19 de jul. de 2004

Falta de originalidade

Às vezes me invade o cansaço de saber que todos os sentimentos já foram explicados, todas as histórias escritas, gastas as palavras em mil versos e explanações. Abro o jornal e outro publicou o texto que tenho quentinho no computador, como se eu estivesse a plagiá-lo; no livro lido pela primeira vez, encontro as minhas observações, numa falta de originalidade que me desgosta. Pior que isso: coloco a imaginação a funcionar, elaboro um novo conto e, antes de sua publicação, a história acontece, torna-se realidade, a própria vida se aproveitando da minha criatividade.

Para meu consolo, parece-me já haver visto o filme inédito, tanto o enredo lembra outro; adivinho os óbvios finais com enorme facilidade. Mera demonstração de que os diretores de cinema enfrentam aborrecimento semelhante ao meu: falta originalidade neste mundo exaurido.

Raramente me deparo com o texto surpreendente, aquele que me faz pensar: Por que eu não escrevi isso?
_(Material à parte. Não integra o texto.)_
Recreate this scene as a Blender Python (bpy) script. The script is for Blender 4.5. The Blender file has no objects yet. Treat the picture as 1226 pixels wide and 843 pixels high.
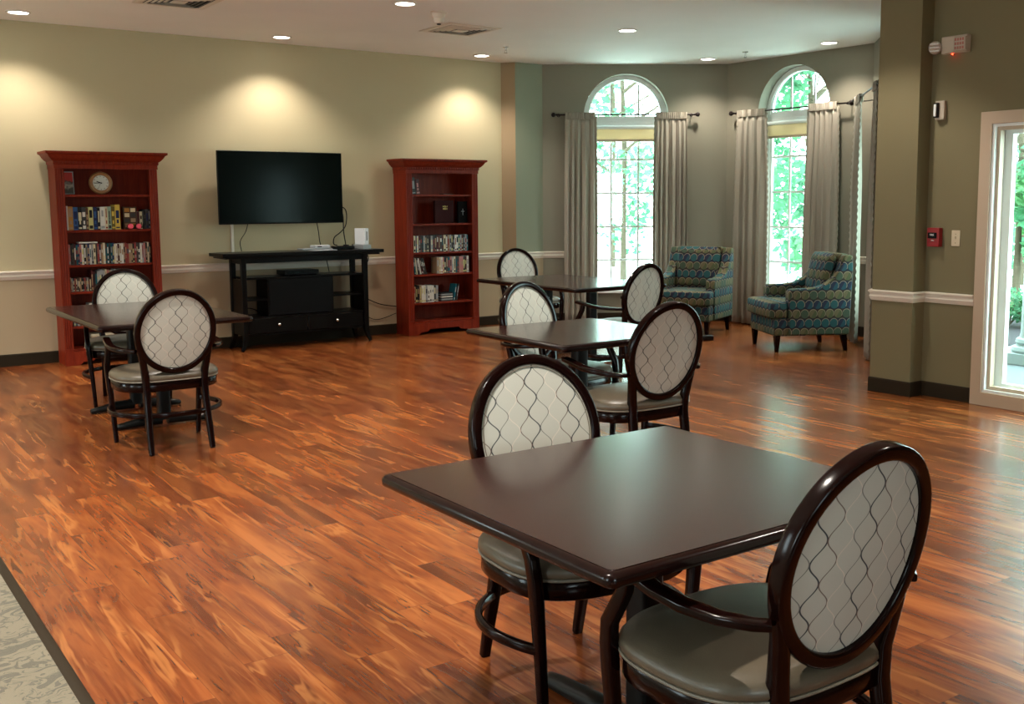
import bpy, math, random
from math import sin, cos, pi, radians
from mathutils import Vector, Matrix
random.seed(7)
SC = bpy.context.scene
COL = SC.collection

# ------------------------------------------------------------------ mesh builder
class MB:
    def __init__(s): s.v=[]; s.f=[]; s.m=[]; s.uv=[]; s.sm=[]
    def face(s, idx, m=0, uv=None, smooth=False):
        s.f.append(tuple(idx)); s.m.append(m); s.uv.append(uv); s.sm.append(smooth)
    def box(s, x0,x1,y0,y1,z0,z1, m=0, M=None):
        b=len(s.v)
        P=[(x0,y0,z0),(x1,y0,z0),(x1,y1,z0),(x0,y1,z0),(x0,y0,z1),(x1,y0,z1),(x1,y1,z1),(x0,y1,z1)]
        if M is not None: P=[tuple(M@Vector(p)) for p in P]
        s.v+=P
        for q in ((0,3,2,1),(4,5,6,7),(0,1,5,4),(1,2,6,5),(2,3,7,6),(3,0,4,7)): s.face([b+i for i in q],m)
        return s
    def sweep(s, pts, sec, closed=False, up=(0,0,1), scales=None, m=0, smooth=True, caps=True):
        pts=[Vector(p) for p in pts]; n=len(pts); k=len(sec); b=len(s.v); up=Vector(up).normalized()
        for i,p in enumerate(pts):
            if closed: t=pts[(i+1)%n]-pts[(i-1)%n]
            else: t=pts[min(i+1,n-1)]-pts[max(i-1,0)]
            t.normalize()
            S=t.cross(up)
            if S.length<1e-4: S=Vector((1,0,0))
            S.normalize(); U=S.cross(t).normalized()
            sc=scales[i] if scales else 1
            for (a,c) in sec: s.v.append(tuple(p+S*a*sc+U*c*sc))
        seg=n if closed else n-1
        for i in range(seg):
            j=(i+1)%n
            for q in range(k):
                r=(q+1)%k
                s.face([b+i*k+q,b+i*k+r,b+j*k+r,b+j*k+q],m,None,smooth)
        if not closed and caps:
            s.face([b+q for q in range(k)][::-1],m); s.face([b+(n-1)*k+q for q in range(k)],m)
        return s
    def tube(s, pts, r, n=8, **k):
        return s.sweep(pts, [(r*cos(2*pi*i/n), r*sin(2*pi*i/n)) for i in range(n)], **k)
    def lathe(s, prof, n=32, M=None, m=0, smooth=True, cap=True):
        b=len(s.v); k=len(prof)
        for i in range(n):
            a=2*pi*i/n
            for (r,z) in prof:
                p=Vector((r*cos(a), r*sin(a), z))
                if M is not None: p=M@p
                s.v.append(tuple(p))
        for i in range(n):
            j=(i+1)%n
            for q in range(k-1):
                s.face([b+i*k+q,b+j*k+q,b+j*k+q+1,b+i*k+q+1],m,None,smooth)
        if cap and prof[0][0]>1e-6: s.face([b+i*k for i in range(n)][::-1],m)
        if cap and prof[-1][0]>1e-6: s.face([b+i*k+k-1 for i in range(n)],m)
        return s
    def prism(s, outline, d0, d1, M=None, m=0):
        """outline in (a,b) plane, extruded along third axis from d0 to d1: point = (a, d, b)"""
        b=len(s.v); n=len(outline)
        for d in (d0,d1):
            for (a,c) in outline:
                p=Vector((a,d,c))
                if M is not None: p=M@p
                s.v.append(tuple(p))
        s.face([b+i for i in range(n)],m); s.face([b+n+i for i in range(n)][::-1],m)
        for i in range(n):
            j=(i+1)%n; s.face([b+j,b+i,b+n+i,b+n+j],m)
        return s
    def build(s, name, mats, parent=None, bevel=0, boxuv=False, angle=40, segs=2, fixn=True):
        me=bpy.data.meshes.new(name); me.from_pydata(s.v,[],s.f)
        if not isinstance(mats,(list,tuple)): mats=[mats]
        for mt in mats: me.materials.append(mt)
        for p,m in zip(me.polygons,s.m): p.material_index=m
        if any(u is not None for u in s.uv) or boxuv:
            uvl=me.uv_layers.new(name='UVMap')
            for p,u in zip(me.polygons,s.uv):
                if u is not None:
                    for li,c in zip(p.loop_indices,u): uvl.data[li].uv=c
                elif boxuv:
                    nn=p.normal
                    for li in p.loop_indices:
                        v=me.vertices[me.loops[li].vertex_index].co
                        ax=max(range(3),key=lambda i:abs(nn[i]))
                        uvl.data[li].uv=((v.y,v.z),(v.x,v.z),(v.x,v.y))[ax]
        for p,sm in zip(me.polygons,s.sm): p.use_smooth=sm or bevel>0
        me.validate(); me.update()
        if fixn:
            import bmesh
            bm=bmesh.new(); bm.from_mesh(me); bmesh.ops.recalc_face_normals(bm,faces=bm.faces); bm.to_mesh(me); bm.free()
        try: me.set_sharp_from_angle(angle=radians(angle))
        except Exception: pass
        o=bpy.data.objects.new(name,me); COL.objects.link(o)
        if parent is not None: o.parent=parent
        if bevel>0:
            md=o.modifiers.new('bevel','BEVEL'); md.width=bevel; md.segments=segs; md.limit_method='ANGLE'; md.angle_limit=radians(35)
            md.harden_normals=False
        return o

def bx(x0,x1,y0,y1,z0,z1): return MB().box(x0,x1,y0,y1,z0,z1)
def rrect(w,h,r,n=4):
    P=[]
    for (cx,cy,a0) in ((w/2-r,h/2-r,0),(-w/2+r,h/2-r,90),(-w/2+r,-h/2+r,180),(w/2-r,-h/2+r,270)):
        for i in range(n+1):
            a=radians(a0+90*i/n); P.append((cx+r*cos(a),cy+r*sin(a)))
    return P
def shape(name, outer, holes, depth, mat, M=None, parent=None, bevel=0):
    """flat outline with holes given thickness 'depth' (0..depth along local z), filled robustly through a curve"""
    cu=bpy.data.curves.new(name,'CURVE'); cu.dimensions='2D'; cu.fill_mode='BOTH'; cu.extrude=depth/2
    for loop in [outer]+list(holes):
        sp=cu.splines.new('POLY'); sp.points.add(len(loop)-1)
        for i,(a,b) in enumerate(loop): sp.points[i].co=(a,b,0,1)
        sp.use_cyclic_u=True
    tmp=bpy.data.objects.new('tmp',cu); COL.objects.link(tmp)
    bpy.context.view_layer.update()
    me=bpy.data.meshes.new_from_object(tmp.evaluated_get(bpy.context.evaluated_depsgraph_get()))
    bpy.data.objects.remove(tmp); bpy.data.curves.remove(cu)
    me.name=name
    T=Matrix.Translation((0,0,depth/2))
    me.transform((M if M is not None else Matrix())@T)
    import bmesh
    bm=bmesh.new(); bm.from_mesh(me); bmesh.ops.remove_doubles(bm,verts=bm.verts,dist=1e-5); bmesh.ops.recalc_face_normals(bm,faces=bm.faces); bm.to_mesh(me); bm.free()
    me.materials.clear(); me.materials.append(mat)
    for p in me.polygons: p.use_smooth=False
    o=bpy.data.objects.new(name,me); COL.objects.link(o)
    if parent is not None: o.parent=parent
    if bevel>0:
        md=o.modifiers.new('bevel','BEVEL'); md.width=bevel; md.segments=2; md.limit_method='ANGLE'
    return o
def text(body, size, mat, M, name='lettering', parent=None, ext=.0006):
    cu=bpy.data.curves.new(name,'FONT'); cu.body=body; cu.size=size; cu.extrude=ext; cu.align_x='CENTER'; cu.align_y='CENTER'
    tmp=bpy.data.objects.new('tmp',cu); COL.objects.link(tmp); bpy.context.view_layer.update()
    me=bpy.data.meshes.new_from_object(tmp.evaluated_get(bpy.context.evaluated_depsgraph_get()))
    bpy.data.objects.remove(tmp); bpy.data.curves.remove(cu)
    me.transform(M); me.materials.clear(); me.materials.append(mat); me.name=name
    o=bpy.data.objects.new(name,me); COL.objects.link(o)
    if parent is not None: o.parent=parent
    return o
def empty(name, loc=(0,0,0), rz=0):
    o=bpy.data.objects.new(name,None); o.empty_display_size=.1; COL.objects.link(o); o.location=loc; o.rotation_euler=(0,0,rz); return o
def tag(o, label, cat, group=None, kind=None):
    o['label']=label; o['category']=cat
    if group: o['group']=group
    if kind: o['kind']=kind
    return o
def struct(o): o['kind']='structure'; return o
KIDS={}
def copy_tree(o, parent=None):
    c=o.copy(); COL.objects.link(c)
    if parent is not None: c.parent=parent
    for ch in list(o.children): copy_tree(ch,c)
    return c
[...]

E o pensamento me ocorre com respeito e admiração, num misto de alegria por ser o outro capaz, junto com o desejo de que eu também o fosse. A isso denomino “inveja saudável”, sentimento que alguns dizem não existir.
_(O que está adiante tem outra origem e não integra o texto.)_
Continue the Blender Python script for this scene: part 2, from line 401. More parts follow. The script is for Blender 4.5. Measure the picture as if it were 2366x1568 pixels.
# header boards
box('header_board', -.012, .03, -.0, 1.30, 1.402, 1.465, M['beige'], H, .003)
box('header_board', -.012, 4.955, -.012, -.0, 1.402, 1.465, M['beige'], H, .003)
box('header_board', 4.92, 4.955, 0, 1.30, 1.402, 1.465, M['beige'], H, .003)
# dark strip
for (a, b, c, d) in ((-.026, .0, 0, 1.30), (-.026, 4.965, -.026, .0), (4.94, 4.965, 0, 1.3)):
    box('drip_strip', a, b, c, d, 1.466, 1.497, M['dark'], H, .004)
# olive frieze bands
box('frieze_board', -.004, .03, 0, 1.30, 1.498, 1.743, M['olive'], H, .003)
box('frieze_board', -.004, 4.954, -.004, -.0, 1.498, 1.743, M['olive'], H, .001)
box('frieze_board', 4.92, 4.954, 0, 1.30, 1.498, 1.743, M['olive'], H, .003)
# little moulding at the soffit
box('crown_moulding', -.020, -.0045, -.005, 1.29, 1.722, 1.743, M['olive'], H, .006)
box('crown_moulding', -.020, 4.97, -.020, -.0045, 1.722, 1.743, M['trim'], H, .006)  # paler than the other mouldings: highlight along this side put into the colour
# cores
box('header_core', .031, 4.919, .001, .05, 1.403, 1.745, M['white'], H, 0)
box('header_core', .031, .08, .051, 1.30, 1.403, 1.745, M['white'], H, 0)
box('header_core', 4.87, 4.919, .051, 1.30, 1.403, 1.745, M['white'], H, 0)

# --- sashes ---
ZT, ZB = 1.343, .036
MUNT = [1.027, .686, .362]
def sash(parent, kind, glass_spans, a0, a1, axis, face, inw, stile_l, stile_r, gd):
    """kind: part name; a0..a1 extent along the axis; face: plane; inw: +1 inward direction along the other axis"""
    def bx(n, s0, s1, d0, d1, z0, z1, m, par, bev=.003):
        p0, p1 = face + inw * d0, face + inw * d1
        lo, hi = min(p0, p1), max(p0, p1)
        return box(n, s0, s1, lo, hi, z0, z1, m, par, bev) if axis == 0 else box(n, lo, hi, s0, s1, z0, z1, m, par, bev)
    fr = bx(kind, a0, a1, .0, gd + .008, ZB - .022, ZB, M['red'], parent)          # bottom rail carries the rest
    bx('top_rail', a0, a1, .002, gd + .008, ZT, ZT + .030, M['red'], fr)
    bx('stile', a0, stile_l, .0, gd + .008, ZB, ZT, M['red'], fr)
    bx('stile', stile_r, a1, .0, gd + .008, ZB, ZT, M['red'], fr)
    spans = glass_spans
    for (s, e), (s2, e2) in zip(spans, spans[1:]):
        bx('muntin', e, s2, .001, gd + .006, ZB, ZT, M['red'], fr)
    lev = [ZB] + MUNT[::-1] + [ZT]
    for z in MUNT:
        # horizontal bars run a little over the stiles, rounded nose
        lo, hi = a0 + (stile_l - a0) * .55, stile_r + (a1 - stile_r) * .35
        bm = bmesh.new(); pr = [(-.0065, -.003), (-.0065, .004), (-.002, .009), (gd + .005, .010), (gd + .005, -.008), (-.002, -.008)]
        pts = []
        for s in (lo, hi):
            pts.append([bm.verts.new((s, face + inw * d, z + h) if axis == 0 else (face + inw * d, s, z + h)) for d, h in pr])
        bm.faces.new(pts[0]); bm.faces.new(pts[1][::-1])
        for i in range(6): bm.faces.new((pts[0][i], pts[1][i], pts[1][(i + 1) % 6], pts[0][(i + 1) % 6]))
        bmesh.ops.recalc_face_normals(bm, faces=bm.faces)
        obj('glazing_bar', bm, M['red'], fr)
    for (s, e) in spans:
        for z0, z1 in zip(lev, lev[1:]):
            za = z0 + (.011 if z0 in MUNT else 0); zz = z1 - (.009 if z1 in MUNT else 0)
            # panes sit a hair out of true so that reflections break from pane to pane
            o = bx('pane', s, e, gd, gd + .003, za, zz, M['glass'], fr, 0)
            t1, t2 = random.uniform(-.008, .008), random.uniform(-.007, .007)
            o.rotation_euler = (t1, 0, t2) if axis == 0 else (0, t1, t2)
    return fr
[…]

Então, num lugar longínquo, encontro alguém idêntico ao conhecido de minha terra, ou reconheço maneirismos, jeito de olhar ou sorrir na pessoa recém apresentada. Surpresa, parece-me compreender que também na criação do universo foram utilizados os mesmos moldes, em repetidas ocasiões. Pessoas sem possibilidade de parentesco traem parecenças.

E enquanto brigo com as palavras, evoco lembranças, misturo ficção e realidade, o jogo volta a ser divertido, como numa conversa de velhos amigos, em que súbito encontramos explicações para antigas dúvidas. _ “Então eras apaixonado pela Regina? Ah, por isso naquele dia...” _ e as recordações já gastas adquirem novo sabor, acrescidas de fatos pitorescos.
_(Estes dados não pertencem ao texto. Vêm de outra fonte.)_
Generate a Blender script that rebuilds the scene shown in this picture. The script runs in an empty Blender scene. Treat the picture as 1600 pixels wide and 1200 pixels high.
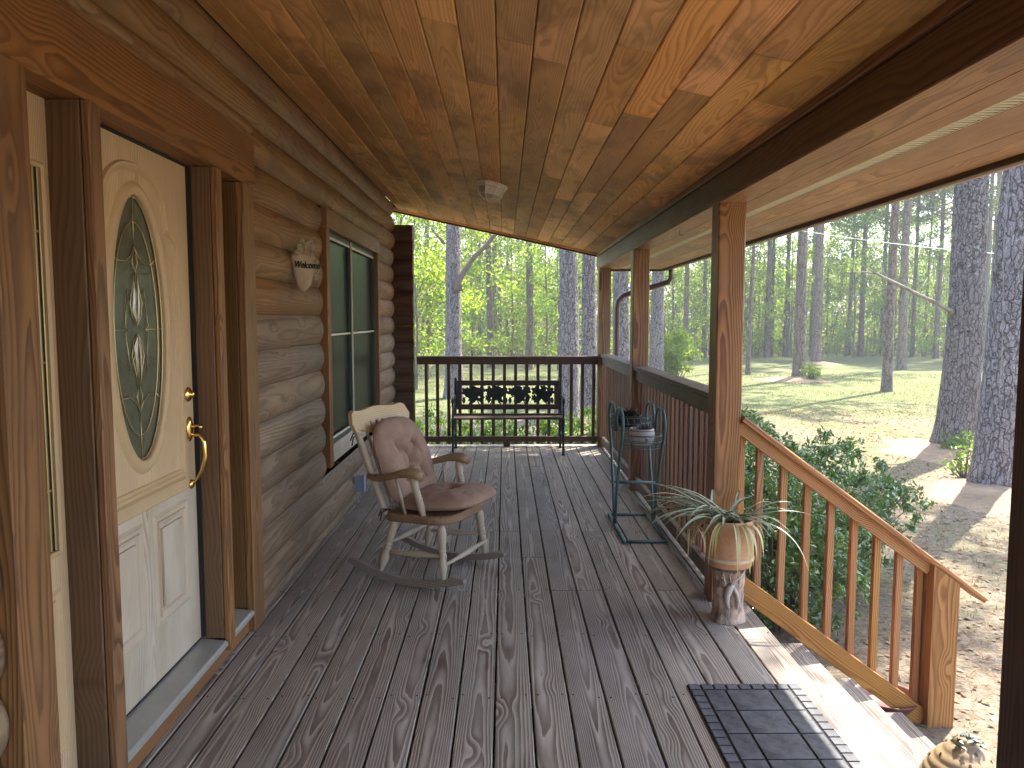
import bpy, bmesh, math, random
import numpy as np
from mathutils import Vector, Matrix, noise
R = math.radians
random.seed(7); rng = np.random.default_rng(7)
S = bpy.context.scene
COL = S.collection

# ------------------------------------------------------------------ camera, sky, sun, exposure
cam = bpy.data.objects.new('camera', bpy.data.cameras.new('camera')); COL.objects.link(cam)
cam.location = (0, 0, 1.5)
cam.rotation_euler = (R(90) - math.atan(101/1200), 0, -math.atan(11/1200))
cam.data.sensor_width = 36; cam.data.lens = 27.0
cam.data.clip_start = 0.05; cam.data.clip_end = 2000
S.camera = cam
SUN = Vector((.395, .40, 1)).normalized()
elev = math.asin(SUN.z); azim = math.atan2(SUN.x, SUN.y)
W = bpy.data.worlds.new('World'); S.world = W; W.use_nodes = True
wn = W.node_tree.nodes; wl = W.node_tree.links
sky = wn.new('ShaderNodeTexSky'); sky.sky_type = 'NISHITA'; sky.sun_disc = False
sky.sun_elevation = elev; sky.sun_rotation = azim; sky.altitude = 50; sky.air_density = 1.0; sky.dust_density = 2.2; sky.ozone_density = .8
wl.new(sky.outputs[0], wn['Background'].inputs[0]); wn['Background'].inputs[1].default_value = 0.15
sl = bpy.data.lights.new('sun', 'SUN'); sl.energy = 3.7; sl.angle = R(.5); sl.color = (1, .93, .82)
so = bpy.data.objects.new('sun', sl); COL.objects.link(so)
so.rotation_euler = SUN.to_track_quat('Z', 'Y').to_euler(); so.location = (20, 20, 40)
S.view_settings.view_transform = 'Standard'; S.view_settings.look = 'None'
S.view_settings.exposure = 2.62; S.view_settings.gamma = 1
S.view_settings.use_curve_mapping = False
S.cycles.max_bounces = 9; S.cycles.diffuse_bounces = 5; S.cycles.glossy_bounces = 3
S.cycles.transmission_bounces = 4; S.cycles.transparent_max_bounces = 6
S.cycles.sample_clamp_indirect = 6; S.cycles.caustics_reflective = False; S.cycles.caustics_refractive = False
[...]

Como quando reúno as palavras conhecidas, coloco uma pitada das minhas vivências e crio uma história que nem eu mesma sei quanto possui de realidade, tão perto dela a fantasia. Se publicada, talvez desperte em alguém a sensação de reconhecimento, a certeza de que os seus sentimentos podem ser compreendidos.

Palavras tranquilizam, quando nos falam de dificuldades comuns a outros. São perigosas, ao colocarem empecilhos, sem mostrar alternativas; podem consolar, quando parecem ditas para nós. Em alguns momentos, são capazes de estimular e nos fazer prosseguir; em outros, despertam riso, na atrapalhação de juntar frases e descobrir cacófatos, imaginar uma crônica, perdendo-se em rimas.

Mudo depositário de todas as palavras aceitas pelo uso e a constância, sobre o tampo de couro da velha escrivaninha, repousa o meu dicionário predileto. Se ele pudesse falar, talvez dissesse _ e eu acreditaria _ que as expressões de amor, repetidas mil vezes, nunca perdem o encanto, nem os discursos de raiva perdem a força e a eloqüência. Quem sabe acrescentaria, fugindo ao seu linguajar sisudo: embora as palavras não tenham o poder de inverter a ordem do universo, podem ajudar a efetuar pequenas mudanças, quando transmitem fé, esperança e tentam ser generosas.

Por isso continuo escrevendo, agora sem a pretensão de ser original.